Council for Unity--
A Lesson in Character
Education
Students work
together to keep RHS a peaceful learning environment
for all of the school’s students.
With diversity often comes
division. Riverhead High School has worked hard this
year to erase lines of demarcation and division
among its student body and to strive for unity. A
new organization called the
Council for Unity is one
outgrowth of this effort to achieve student unity.
With enrollment at its highest level ever and with
the threat of organized gang movement from Nassau
into Suffolk County, RHS principal John Merone
started looking for a way to prevent the threat of
gang activity and violence from claiming any of his
students or spilling over into the school. (See
February 4, 2004 Newsday Article on
GANGS ON LONG ISLAND.)
“We don’t ignore our problems. We will do everything
we can to provide our children and our staff with a
safe environment,” relays Mr. Merone.
Character Education, Peer Mediation,
RHS PRIDE, assemblies and the Council for Unity
are all efforts at keeping the high
school a safe haven for learning. The RHS Council is
modeled after
The National Council
for Unity, a nonprofit group founded in
1975.
At the high school level,
the Council brings
representatives from every ethnic, racial and
natural grouping of students together to learn how
they can collectively and individually work for
unity at their school. They meet after school
for 45 minutes every Tuesday, Wednesday and Thursday
to follow a curriculum that helps them learn how to
listen to and respect one another’s point of view.
The Council at RHS meets in a small room in the
upper library of the high school to discuss a unit
of the national curriculum. The discussions center
on why people join groups, how peer pressure works
within a group, and how that pressure impacts high
school kids in general and themselves in particular.

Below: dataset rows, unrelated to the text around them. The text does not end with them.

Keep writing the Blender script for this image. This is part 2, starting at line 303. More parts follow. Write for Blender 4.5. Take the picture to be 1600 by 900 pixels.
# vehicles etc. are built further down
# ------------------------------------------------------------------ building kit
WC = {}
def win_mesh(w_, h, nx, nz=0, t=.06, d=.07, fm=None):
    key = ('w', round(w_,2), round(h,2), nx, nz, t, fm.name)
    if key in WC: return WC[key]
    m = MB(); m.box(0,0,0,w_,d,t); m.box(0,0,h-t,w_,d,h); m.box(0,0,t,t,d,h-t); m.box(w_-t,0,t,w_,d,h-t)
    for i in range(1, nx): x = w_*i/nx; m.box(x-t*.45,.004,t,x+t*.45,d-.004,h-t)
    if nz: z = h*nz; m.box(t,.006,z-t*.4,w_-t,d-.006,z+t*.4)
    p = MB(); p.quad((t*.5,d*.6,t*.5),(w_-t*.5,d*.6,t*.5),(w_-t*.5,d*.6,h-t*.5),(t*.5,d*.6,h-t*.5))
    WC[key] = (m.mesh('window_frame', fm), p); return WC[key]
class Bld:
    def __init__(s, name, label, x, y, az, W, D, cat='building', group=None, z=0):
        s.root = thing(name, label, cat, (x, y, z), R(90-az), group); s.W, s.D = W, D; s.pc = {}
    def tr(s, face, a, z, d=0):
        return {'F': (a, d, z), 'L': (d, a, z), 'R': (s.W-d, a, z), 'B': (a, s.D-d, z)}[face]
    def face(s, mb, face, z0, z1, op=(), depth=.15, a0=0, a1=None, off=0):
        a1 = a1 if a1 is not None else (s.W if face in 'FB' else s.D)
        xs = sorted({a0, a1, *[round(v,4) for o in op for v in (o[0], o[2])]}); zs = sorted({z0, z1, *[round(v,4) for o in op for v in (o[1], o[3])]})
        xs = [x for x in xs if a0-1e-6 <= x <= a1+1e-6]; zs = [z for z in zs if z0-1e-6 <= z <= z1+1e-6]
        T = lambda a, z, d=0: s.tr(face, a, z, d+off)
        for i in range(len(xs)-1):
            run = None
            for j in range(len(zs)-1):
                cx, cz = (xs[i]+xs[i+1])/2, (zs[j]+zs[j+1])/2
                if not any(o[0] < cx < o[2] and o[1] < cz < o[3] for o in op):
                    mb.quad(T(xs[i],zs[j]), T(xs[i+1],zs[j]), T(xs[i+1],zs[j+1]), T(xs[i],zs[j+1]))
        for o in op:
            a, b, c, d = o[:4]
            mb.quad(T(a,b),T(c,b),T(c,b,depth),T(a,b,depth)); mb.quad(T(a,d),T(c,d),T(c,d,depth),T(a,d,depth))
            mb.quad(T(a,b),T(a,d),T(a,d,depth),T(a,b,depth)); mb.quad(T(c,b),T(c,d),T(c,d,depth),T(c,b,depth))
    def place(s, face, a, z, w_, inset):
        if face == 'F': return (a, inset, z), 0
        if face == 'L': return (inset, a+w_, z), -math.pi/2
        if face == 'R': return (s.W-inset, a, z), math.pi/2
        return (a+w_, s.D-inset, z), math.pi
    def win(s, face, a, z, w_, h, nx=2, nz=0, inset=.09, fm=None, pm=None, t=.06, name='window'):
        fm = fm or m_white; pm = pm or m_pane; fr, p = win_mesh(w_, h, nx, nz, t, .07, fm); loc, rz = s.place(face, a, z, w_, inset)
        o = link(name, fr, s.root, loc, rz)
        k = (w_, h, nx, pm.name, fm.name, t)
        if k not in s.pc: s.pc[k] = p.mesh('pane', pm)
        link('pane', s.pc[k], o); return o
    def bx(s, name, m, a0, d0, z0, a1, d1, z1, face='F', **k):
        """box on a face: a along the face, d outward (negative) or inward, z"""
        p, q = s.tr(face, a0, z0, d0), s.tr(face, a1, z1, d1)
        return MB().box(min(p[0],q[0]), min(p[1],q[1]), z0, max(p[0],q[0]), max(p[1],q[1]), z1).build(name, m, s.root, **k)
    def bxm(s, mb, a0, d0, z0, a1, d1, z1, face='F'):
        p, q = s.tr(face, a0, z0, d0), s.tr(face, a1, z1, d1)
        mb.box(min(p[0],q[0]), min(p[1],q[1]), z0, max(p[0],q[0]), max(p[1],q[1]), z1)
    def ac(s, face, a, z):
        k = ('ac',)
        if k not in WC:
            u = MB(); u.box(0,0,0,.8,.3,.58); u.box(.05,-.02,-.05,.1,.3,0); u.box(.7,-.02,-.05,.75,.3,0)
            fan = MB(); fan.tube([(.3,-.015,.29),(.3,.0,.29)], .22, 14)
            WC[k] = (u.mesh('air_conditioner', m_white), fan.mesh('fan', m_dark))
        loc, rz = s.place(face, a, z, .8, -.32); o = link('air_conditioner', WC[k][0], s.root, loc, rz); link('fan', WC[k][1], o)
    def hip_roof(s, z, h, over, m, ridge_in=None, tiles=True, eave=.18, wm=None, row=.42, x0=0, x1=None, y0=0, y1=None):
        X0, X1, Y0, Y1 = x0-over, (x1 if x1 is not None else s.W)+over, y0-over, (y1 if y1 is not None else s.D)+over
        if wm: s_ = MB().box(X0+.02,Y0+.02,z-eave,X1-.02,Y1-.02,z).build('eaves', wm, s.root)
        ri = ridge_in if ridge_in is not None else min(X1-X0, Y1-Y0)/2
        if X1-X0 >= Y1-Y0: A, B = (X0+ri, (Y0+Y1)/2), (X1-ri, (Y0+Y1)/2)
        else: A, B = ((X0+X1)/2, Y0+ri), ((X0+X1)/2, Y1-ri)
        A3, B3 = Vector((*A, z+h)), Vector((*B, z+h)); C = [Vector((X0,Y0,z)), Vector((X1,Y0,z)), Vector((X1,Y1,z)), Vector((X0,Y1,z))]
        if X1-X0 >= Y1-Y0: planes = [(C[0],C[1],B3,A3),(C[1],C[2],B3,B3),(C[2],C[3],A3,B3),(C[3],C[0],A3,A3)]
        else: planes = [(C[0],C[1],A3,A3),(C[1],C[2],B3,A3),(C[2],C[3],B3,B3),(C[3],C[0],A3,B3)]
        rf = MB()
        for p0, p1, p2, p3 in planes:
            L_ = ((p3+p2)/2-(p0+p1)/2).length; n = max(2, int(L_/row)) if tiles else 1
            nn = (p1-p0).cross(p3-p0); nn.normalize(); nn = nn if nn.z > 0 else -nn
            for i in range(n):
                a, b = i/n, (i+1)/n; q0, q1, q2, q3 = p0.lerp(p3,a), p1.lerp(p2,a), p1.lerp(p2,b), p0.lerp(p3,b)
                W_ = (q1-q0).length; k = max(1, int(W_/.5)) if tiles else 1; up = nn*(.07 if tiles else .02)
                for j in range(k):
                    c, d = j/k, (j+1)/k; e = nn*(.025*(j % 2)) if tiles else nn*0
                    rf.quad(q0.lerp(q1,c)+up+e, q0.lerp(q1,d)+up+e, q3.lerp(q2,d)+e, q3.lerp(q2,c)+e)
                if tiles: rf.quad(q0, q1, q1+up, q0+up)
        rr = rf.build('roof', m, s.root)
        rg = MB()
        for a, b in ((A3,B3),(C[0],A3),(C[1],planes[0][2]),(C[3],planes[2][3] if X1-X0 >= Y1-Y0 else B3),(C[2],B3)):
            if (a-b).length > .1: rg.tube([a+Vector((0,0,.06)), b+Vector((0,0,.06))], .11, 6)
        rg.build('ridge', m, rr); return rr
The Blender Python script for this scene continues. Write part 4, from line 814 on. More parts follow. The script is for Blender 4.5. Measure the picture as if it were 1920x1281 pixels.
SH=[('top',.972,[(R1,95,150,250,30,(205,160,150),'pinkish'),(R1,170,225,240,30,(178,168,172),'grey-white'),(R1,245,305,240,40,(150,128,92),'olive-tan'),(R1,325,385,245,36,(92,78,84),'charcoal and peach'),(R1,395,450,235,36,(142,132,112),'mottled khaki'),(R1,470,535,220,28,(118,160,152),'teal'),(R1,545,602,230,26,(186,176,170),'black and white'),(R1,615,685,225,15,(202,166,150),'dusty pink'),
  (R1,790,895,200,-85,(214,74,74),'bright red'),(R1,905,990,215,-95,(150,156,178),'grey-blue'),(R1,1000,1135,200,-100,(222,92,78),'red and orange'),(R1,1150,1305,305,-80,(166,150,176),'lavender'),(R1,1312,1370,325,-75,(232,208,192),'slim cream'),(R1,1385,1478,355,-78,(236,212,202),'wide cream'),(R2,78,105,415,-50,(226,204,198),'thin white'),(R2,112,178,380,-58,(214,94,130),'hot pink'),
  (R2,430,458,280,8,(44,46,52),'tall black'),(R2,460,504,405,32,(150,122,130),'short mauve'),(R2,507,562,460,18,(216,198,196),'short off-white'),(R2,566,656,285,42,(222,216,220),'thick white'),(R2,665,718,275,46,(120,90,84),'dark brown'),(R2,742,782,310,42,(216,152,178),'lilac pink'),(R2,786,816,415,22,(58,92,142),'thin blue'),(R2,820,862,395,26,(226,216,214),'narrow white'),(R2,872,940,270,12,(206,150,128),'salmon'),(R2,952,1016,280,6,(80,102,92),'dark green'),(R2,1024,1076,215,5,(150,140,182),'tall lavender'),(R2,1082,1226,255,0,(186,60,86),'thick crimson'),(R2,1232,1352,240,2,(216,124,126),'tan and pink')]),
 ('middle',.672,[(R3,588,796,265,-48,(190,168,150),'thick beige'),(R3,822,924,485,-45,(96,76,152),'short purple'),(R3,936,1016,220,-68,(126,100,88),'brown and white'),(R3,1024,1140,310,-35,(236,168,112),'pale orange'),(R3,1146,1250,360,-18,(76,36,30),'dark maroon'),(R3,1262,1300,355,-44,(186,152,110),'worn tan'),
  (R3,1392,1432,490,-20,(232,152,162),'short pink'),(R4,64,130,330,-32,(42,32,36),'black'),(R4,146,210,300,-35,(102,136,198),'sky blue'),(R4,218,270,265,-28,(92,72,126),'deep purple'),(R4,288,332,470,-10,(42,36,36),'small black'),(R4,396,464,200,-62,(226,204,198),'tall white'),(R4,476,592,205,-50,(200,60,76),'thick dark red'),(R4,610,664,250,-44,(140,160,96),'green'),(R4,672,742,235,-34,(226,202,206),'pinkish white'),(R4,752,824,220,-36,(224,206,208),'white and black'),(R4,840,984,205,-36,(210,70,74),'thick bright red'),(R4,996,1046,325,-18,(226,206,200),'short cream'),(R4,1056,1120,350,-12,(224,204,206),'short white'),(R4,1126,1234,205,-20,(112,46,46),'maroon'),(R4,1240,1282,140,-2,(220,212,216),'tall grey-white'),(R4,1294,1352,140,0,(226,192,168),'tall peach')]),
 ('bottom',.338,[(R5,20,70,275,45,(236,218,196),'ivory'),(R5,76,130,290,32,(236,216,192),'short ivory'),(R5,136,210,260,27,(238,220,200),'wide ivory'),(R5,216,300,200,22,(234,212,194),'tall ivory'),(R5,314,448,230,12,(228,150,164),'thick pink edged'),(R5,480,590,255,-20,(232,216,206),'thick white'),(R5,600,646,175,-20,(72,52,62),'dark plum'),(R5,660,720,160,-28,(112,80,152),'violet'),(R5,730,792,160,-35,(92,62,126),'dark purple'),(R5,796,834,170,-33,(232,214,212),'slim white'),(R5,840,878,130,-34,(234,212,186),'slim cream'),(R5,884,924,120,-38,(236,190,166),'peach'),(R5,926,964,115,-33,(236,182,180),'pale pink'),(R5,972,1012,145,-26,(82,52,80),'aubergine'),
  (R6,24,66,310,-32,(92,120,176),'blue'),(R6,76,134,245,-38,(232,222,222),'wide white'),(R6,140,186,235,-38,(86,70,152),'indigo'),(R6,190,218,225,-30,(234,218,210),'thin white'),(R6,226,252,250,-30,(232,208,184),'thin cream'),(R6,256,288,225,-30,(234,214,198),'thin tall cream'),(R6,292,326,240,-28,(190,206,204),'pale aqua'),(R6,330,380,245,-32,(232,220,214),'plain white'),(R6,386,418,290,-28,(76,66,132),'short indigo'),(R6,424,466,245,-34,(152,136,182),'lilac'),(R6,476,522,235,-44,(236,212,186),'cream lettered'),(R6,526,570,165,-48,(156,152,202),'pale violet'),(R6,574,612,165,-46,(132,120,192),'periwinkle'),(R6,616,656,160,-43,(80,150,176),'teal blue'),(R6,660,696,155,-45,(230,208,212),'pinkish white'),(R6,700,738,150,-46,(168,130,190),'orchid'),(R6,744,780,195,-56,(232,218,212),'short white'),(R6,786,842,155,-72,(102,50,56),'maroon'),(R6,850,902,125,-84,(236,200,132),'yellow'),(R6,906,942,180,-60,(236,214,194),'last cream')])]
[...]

National organizer Robert DeSena is an occasional,
but very important, participant in the group. In
addition to white hats and t-shirts, Mr. DeSenna
brings with him honesty and a sense of the history
of the national group that keeps the RHS Council
vital and focused on their mission of unity within
their own school.
Earlier in the year, Council helped sponsor a
reception for an assembly entitled,
“Breaking the Cycle”
that brought together police officers, community
leaders and State Assemblywoman Pat Acompora on
stage with NYC Det. Steven MacDonald, who had been
attacked and paralyzed by a group of teens in
Central Park, and writer John Christoph Arnold. Det.
MacDonald and Mr. Arnold addressed
student violence and how to stop it. Through
their supportive presence on stage, student members
of the school’s new
Council for Unity gave voice to their own message of
unity, respect for each individual in the midst of
diversity and the importance of sustaining peace in
this their place of learning.
When necessary, members take a stand in their
respective groups for mutual respect.
“I like Council because it brings all the students
together without looking at only our ethnic
backgrounds,” shares Council member Quadrae Mims.
Lasheena Harris, nodded in agreement, “It makes us
all for one and gives us a peaceful place to learn.”
Seniors Mike R, and Jessee M., who are also both
mediators in the school’s Peer
Mediation program, see the Council for Unity
as a natural extension of their peer mediation work.
The school had over 25 mediations in the first third
of the year according to advisor, Lisa Donato.
“I would like to help the community and the school
come together,” states Jessee, who plans to major in
communications at Five Towns College. “Some students
come to school and feel separated from the other
students. I’d like to help them feel they’re part of
the community.”
Juniors Micahel Parada and Mario Puluc see the
Council as a place for them to make friends with
kids from all kinds of backgrounds.
“It’s a fun group of students,” states Mario.
“It works,”
states Theresa Drozd, the school’s K-12 Violence and
Drug Prevention Specialist. “Just a couple of
months into the school year, there was an incident
in gym class where a Hispanic student felt slighted.
It caused some tension. We brought the parties
together with the Council and they helped talk it
out and settle the dispute. Just recently, two of
the Council members, who were butting heads last
year in the cafeteria, met together to talk about
Council with an interested adult, and they were
there together as friends.”
The biggest testament to unity in a
high school is often in the hallways as students
pass between classes. It’s no coincidence, that
there are a lot more handshakes in the hallways
these days between all sizes and colors of hands.